I'm not positing that this is any way superior to anything on Windows, by the way, so smooth your hackles. I'm just pointing this out for Mac users because it's one of the many little elements of the Mac OS many seem completely oblivious to, like Dictionary ... but that's another story.

The reason I like the numeric keypad on the full keyboard (which is not the default, but you can specify it when you order for no extra cost) is that it also has proper page up, down and home keys, a Forward Delete, and proper arrow keys.

Mostly, I love the fact that the Apple numeric keypad is laid out exactly the same as my Apple Calculator app.

And as a left hander, I use my mouse with my left hand and the numeric pad with my right for movement in games like Call of Duty and Bioshock.
The Magic Trackpad, by the way, is not much use for gaming. Sure, the fingertip control for movement is fast, smooth and accurate, but it just doesn't have enough buttons. Try and aim down the sights or lob a grenade - easy on a very basic mouse, not possible on the trackpad.
But if you're in the boat of having inadvertently got the stubby default Apple keyboard or you have a laptop, and you really want that numeric keypad back, you might be interested in the LMP Bluetooth Keypad.

It has 28 keys, has been tested to work in conjunction with Apple's Bluetooth wireless keyboard, has programmable F-keys F13-F17, the forward-delete and page keys. Oddly, it has up and down arrows but not left and right. It's powered by two AA batteries and even comes with a 'linkage bar' so you can directly connect it to that stubby Apple wireless keyboard if you want.
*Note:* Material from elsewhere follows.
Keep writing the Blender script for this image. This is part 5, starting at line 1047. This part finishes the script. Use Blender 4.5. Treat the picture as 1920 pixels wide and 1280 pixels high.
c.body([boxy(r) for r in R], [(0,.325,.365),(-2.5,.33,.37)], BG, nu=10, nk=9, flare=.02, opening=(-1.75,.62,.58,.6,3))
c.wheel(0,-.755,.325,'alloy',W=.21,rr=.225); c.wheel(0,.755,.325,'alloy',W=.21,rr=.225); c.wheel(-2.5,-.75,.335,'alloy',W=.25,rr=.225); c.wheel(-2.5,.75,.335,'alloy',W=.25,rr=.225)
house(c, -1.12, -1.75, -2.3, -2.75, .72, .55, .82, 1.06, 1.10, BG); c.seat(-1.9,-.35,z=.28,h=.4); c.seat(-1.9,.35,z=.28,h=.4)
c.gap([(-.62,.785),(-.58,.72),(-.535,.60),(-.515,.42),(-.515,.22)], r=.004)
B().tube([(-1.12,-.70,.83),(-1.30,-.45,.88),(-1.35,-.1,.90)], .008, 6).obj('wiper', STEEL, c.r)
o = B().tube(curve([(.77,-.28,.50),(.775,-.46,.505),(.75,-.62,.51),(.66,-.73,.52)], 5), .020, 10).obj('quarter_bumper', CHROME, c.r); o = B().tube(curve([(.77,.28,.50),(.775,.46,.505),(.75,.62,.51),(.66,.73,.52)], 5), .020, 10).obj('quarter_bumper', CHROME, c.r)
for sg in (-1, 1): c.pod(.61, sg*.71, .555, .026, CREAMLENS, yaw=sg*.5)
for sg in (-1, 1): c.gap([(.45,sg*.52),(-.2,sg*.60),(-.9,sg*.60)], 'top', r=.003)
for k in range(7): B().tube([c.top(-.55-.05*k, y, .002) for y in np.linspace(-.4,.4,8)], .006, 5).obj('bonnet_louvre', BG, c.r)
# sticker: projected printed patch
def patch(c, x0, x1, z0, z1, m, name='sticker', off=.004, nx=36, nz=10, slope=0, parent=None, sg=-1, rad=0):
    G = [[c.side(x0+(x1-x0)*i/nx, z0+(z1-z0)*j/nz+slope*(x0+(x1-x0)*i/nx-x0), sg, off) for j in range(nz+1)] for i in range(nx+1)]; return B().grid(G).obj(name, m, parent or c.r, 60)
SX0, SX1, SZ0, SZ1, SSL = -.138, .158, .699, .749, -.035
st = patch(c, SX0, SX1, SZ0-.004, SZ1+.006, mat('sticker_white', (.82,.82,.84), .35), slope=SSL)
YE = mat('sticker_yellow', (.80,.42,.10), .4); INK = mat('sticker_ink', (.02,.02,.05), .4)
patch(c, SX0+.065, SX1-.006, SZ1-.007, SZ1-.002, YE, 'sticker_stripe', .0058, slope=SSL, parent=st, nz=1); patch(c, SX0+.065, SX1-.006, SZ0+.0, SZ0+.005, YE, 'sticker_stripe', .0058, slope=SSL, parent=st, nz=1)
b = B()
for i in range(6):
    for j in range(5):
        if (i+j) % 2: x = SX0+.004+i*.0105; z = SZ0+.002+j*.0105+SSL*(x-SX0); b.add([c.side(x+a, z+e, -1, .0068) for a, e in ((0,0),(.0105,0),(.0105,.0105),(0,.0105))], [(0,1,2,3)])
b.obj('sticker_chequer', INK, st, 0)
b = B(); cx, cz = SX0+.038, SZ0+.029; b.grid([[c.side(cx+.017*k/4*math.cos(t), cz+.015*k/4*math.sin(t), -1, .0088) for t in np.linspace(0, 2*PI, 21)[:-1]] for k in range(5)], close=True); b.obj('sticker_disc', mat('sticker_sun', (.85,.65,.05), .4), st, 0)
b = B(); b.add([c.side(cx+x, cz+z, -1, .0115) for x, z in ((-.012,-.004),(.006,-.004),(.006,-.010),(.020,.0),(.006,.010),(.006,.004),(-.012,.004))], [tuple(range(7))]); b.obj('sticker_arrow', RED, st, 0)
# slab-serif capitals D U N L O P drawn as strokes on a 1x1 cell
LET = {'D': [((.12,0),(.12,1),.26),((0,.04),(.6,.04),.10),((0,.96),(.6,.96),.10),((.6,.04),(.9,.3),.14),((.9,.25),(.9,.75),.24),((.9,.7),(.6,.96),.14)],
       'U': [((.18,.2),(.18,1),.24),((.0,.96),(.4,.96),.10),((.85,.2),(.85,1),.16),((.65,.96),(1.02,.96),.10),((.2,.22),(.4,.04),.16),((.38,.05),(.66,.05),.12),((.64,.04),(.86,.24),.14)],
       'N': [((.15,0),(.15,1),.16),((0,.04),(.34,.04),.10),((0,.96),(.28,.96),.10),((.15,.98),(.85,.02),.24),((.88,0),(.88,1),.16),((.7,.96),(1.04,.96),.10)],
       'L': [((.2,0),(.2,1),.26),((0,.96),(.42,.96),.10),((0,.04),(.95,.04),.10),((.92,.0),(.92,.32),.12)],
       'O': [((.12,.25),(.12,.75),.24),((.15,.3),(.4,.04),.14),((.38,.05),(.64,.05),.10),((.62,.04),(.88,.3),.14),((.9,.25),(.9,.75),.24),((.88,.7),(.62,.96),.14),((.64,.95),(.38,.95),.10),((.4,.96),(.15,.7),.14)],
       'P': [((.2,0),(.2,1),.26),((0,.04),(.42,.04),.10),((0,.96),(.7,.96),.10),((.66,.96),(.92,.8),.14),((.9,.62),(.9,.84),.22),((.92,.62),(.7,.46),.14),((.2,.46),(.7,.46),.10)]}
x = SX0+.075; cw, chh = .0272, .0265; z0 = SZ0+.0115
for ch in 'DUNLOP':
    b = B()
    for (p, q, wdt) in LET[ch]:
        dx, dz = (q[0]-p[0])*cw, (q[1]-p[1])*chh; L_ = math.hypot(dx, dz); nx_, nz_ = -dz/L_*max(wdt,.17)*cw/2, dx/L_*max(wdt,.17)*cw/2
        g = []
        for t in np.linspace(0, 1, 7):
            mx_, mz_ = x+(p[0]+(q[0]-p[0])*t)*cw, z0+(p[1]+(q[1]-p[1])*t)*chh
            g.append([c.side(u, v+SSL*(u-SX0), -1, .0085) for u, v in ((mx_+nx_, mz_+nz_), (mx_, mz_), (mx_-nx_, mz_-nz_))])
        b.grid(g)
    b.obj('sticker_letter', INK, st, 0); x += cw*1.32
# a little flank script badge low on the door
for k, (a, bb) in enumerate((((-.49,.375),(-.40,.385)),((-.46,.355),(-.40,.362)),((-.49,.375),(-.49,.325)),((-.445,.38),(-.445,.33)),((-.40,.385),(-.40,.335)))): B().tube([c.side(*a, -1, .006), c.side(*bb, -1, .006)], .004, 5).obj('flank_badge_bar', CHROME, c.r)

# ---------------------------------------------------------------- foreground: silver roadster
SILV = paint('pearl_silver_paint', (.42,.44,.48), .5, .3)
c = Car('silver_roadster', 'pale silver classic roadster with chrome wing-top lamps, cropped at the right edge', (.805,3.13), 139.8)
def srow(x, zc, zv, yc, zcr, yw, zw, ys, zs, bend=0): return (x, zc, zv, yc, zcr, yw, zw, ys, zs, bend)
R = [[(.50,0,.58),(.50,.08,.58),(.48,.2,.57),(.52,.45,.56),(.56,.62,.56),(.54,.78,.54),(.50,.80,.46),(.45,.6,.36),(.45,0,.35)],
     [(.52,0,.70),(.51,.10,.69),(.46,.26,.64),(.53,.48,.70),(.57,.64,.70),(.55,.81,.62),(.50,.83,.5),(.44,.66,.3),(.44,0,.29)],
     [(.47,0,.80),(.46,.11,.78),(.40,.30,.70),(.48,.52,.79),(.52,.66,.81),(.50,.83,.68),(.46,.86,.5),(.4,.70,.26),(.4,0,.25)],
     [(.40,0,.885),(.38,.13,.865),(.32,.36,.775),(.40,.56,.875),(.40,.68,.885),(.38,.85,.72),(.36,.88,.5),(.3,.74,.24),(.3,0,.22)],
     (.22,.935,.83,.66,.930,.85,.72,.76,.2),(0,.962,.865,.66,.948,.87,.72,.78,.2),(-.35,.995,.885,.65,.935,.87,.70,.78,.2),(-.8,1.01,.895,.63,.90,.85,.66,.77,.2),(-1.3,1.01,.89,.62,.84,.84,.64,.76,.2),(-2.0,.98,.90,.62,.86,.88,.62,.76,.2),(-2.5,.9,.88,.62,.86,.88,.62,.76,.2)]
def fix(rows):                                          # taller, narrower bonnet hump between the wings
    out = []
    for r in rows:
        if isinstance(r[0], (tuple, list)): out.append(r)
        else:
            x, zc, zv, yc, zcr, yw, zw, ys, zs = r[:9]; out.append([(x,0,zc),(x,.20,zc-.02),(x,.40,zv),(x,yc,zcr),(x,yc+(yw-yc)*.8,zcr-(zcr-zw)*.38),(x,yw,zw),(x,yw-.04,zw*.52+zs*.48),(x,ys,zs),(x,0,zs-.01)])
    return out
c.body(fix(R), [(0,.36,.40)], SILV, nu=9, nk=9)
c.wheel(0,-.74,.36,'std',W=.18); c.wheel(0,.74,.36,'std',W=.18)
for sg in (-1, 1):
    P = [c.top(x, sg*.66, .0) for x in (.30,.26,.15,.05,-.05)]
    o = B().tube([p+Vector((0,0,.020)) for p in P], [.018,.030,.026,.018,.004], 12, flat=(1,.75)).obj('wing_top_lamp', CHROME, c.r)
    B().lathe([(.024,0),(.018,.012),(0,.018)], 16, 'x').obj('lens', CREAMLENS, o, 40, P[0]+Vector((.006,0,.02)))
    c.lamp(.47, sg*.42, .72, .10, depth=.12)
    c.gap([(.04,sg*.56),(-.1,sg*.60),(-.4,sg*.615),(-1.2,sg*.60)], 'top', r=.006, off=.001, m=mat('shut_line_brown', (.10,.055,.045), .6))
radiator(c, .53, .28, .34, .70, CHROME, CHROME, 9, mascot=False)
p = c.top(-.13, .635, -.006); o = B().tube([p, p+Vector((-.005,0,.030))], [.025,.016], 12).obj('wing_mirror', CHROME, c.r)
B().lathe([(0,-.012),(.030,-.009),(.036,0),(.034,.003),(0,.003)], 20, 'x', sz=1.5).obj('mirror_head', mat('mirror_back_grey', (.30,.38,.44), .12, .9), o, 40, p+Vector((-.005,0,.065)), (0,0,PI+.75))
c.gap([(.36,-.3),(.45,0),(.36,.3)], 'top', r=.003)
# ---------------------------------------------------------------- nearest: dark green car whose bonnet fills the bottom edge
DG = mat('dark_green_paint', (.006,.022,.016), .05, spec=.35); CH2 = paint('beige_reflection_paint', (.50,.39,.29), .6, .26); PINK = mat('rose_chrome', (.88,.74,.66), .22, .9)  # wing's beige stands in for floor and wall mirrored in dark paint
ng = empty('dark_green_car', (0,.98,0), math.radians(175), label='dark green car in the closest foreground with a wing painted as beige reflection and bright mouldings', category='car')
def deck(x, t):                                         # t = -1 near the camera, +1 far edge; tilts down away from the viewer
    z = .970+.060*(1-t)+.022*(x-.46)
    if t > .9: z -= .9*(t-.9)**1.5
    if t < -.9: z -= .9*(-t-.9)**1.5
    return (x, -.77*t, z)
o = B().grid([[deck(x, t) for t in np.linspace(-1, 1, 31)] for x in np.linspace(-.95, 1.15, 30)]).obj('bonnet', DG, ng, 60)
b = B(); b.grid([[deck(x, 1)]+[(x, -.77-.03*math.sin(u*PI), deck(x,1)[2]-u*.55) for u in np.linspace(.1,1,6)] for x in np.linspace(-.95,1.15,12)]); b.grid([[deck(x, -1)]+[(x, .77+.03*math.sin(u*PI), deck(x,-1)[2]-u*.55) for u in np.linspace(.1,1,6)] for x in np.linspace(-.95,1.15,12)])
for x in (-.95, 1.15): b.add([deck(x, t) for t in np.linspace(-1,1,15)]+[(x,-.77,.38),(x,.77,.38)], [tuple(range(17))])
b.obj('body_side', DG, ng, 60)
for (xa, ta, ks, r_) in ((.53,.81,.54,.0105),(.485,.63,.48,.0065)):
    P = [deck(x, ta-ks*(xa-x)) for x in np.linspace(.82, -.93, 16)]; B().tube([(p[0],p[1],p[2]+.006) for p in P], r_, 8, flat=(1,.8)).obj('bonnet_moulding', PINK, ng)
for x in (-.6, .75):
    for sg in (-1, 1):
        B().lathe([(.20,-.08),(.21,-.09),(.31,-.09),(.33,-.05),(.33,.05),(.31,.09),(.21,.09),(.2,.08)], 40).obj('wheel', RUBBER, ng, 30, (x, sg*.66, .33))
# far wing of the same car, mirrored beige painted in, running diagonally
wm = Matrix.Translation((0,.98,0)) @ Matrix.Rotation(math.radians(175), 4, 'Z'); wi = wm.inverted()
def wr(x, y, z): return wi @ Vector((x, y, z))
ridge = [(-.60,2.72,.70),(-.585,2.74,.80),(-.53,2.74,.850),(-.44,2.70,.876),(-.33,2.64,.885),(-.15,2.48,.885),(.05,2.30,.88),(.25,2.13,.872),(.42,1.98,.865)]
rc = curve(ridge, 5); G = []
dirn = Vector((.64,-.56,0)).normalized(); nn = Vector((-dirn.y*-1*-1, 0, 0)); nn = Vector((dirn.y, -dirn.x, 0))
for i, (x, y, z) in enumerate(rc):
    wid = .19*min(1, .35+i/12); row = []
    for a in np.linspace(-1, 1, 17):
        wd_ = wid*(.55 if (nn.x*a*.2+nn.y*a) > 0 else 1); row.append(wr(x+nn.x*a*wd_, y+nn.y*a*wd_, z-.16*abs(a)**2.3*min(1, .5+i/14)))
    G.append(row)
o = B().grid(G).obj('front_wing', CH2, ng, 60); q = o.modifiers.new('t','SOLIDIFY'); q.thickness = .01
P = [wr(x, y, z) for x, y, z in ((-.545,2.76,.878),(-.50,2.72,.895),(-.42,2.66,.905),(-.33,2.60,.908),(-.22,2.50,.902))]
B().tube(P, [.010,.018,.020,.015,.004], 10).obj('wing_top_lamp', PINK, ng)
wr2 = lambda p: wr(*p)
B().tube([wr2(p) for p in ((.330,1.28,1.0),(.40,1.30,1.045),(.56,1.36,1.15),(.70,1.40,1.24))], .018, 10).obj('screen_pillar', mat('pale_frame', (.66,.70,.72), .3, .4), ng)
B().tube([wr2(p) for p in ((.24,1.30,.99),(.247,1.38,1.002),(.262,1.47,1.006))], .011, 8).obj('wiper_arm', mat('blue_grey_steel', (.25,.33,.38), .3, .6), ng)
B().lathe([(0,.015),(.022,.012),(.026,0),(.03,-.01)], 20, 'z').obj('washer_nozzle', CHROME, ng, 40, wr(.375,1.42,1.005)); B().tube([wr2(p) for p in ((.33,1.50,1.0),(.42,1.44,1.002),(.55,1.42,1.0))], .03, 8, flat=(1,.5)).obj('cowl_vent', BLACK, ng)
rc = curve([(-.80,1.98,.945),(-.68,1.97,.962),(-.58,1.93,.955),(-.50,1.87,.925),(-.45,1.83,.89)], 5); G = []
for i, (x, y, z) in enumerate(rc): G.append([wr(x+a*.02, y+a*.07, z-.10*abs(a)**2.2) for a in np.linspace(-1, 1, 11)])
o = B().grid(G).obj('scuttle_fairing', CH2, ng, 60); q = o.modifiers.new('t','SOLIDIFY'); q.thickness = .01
It's only $90, it's made for Macs, it's in brushed aluminium-look plastic and has very positive-feeling keys with a slightly textured surface, by comparison to Apple's smooth keys.

There's a tiny power button on the side and a bigger one that's a push-through to engage the big Apple power button on the side of the wireless Bluetooth keyboard, if you do physically link it. The little Bluetooth pairing button is underneath and needs to be pressed in with a paperclip or ballpoint pen tip.

It's good for my gaming style, too.

But yeah, gimme that iPad Final Cut controller app, someone!